I'm dealing with line segment so my charge density is:
[tex]\rho(\vec{r}')d\tau'=\lambda dz'[/tex], where [tex]\lambda=\frac{q}{2a}[/tex].
So after putting that all in integral I get:
[tex]\phi(\vec{r})=\frac{q}{2a}\int_{-a}^a\frac{dz'}{\sqrt{x^2+y^2+(z-z')^2}}[/tex]
and the result (by checking Bronstein and Semendyayev, even Mathematica) is:
[tex]\phi(\vec{r})=\frac{q}{2a}\ln\left(\frac{z+a+\sqrt{x^2+y^2+(z+a)^2}}{z-a+\sqrt{x^2+y^2+(z-a)^2}}\right)[/tex].

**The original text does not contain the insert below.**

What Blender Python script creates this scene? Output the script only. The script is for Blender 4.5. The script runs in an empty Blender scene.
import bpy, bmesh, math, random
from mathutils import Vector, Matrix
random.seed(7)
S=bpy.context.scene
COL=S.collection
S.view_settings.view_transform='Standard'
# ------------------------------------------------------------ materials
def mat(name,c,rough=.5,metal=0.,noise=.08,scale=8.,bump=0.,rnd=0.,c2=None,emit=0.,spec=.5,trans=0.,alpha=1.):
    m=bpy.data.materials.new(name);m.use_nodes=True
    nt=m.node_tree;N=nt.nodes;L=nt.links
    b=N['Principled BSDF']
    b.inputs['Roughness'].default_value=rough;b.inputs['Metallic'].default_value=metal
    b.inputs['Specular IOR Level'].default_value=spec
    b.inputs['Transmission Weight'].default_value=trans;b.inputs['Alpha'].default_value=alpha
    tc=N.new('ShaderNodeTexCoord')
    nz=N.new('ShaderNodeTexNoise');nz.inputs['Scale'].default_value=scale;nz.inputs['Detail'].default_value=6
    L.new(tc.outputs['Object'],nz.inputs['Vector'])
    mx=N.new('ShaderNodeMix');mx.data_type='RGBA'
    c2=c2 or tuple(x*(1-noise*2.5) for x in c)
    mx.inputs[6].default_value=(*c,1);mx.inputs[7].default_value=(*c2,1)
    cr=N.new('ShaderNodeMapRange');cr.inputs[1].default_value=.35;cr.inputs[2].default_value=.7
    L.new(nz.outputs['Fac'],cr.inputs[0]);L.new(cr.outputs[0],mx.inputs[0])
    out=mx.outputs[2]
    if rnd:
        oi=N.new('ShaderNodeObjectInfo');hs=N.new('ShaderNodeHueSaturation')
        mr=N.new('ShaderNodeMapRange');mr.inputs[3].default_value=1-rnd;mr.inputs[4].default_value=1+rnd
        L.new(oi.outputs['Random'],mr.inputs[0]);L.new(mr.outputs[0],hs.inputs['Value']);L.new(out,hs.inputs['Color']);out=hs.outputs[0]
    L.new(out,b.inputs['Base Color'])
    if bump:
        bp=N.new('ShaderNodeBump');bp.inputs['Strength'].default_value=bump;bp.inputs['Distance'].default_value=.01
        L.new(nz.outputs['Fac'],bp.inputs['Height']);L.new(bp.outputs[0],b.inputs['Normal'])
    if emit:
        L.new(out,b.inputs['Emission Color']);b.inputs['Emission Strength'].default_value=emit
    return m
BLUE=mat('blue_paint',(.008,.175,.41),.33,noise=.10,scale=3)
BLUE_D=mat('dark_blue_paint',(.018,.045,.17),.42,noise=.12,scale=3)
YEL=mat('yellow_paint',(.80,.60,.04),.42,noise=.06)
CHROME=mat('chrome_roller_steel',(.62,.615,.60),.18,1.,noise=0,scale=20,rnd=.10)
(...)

Now I got the solved problems hand written from a guy who finished this course years ago and in his notes it says that the solution is:
[tex]\phi(\vec{r})=\frac{q}{2a}\ln\left(\frac{z-a+\sqrt{x^2+y^2+(z-a)^2}}{z+a+\sqrt{x^2+y^2+(z+a)^2}}\right)[/tex].
And he wrote that that's the same result as from the book where he got it (didn't mention the name -.-)...
So what am I doing wrong?